The OPPBTP has invested a lot in a detailed accounting approach of cases of preventative actions undertaken by construction industry companies in France. The aim is to precisely highlight not only the costs but also the gains recorded following these actions and to measure the improvement of working conditions for the staff involved. This study is currently based on data from 66 companies covering 90% of the trades in this sector, in which 170 preventative actions were analysed in detail.

  • Each case was characterised according to the company (size, trade…), the type of action undertaken (organisation, equipment, human), the risk concerned,
  • An economic assessment per action was established, on the basis of a before/after analysis of every position affected by the action. Similarly, a prevention assessment highlights and characterises the results obtained in terms of prevention (risk eliminated or reduced).

"The advisers who analyse the results of preventive actions take into account the environment of the company and its realistic situation. Result: top management are more receptive. They want to know how much money they are making from their investment in prevention." - Joël Poix, Project Manager for ‘The economic dimension of prevention’ at the OPPBTP.

Encouraged by these latest results, the Organisation for Prevention of Hazards in the Construction Industry continues to add to its database in order to showcase new examples of the economic impact of preventive actions on the performance of companies.

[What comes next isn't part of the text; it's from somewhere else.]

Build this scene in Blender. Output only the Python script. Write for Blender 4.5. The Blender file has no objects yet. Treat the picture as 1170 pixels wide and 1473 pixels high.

Today the OPPBTP aims to demonstrate in the coming  years that, whilst the prevention of occupational hazards is a quantifiable and profitable economic argument that contributes to the global performance of construction industry companies, it should also contribute to the performance of foremen on building sites. This in-depth development work will also be achieved with the help of the "Grandes Ecoles" and the universities who are interested in our actions.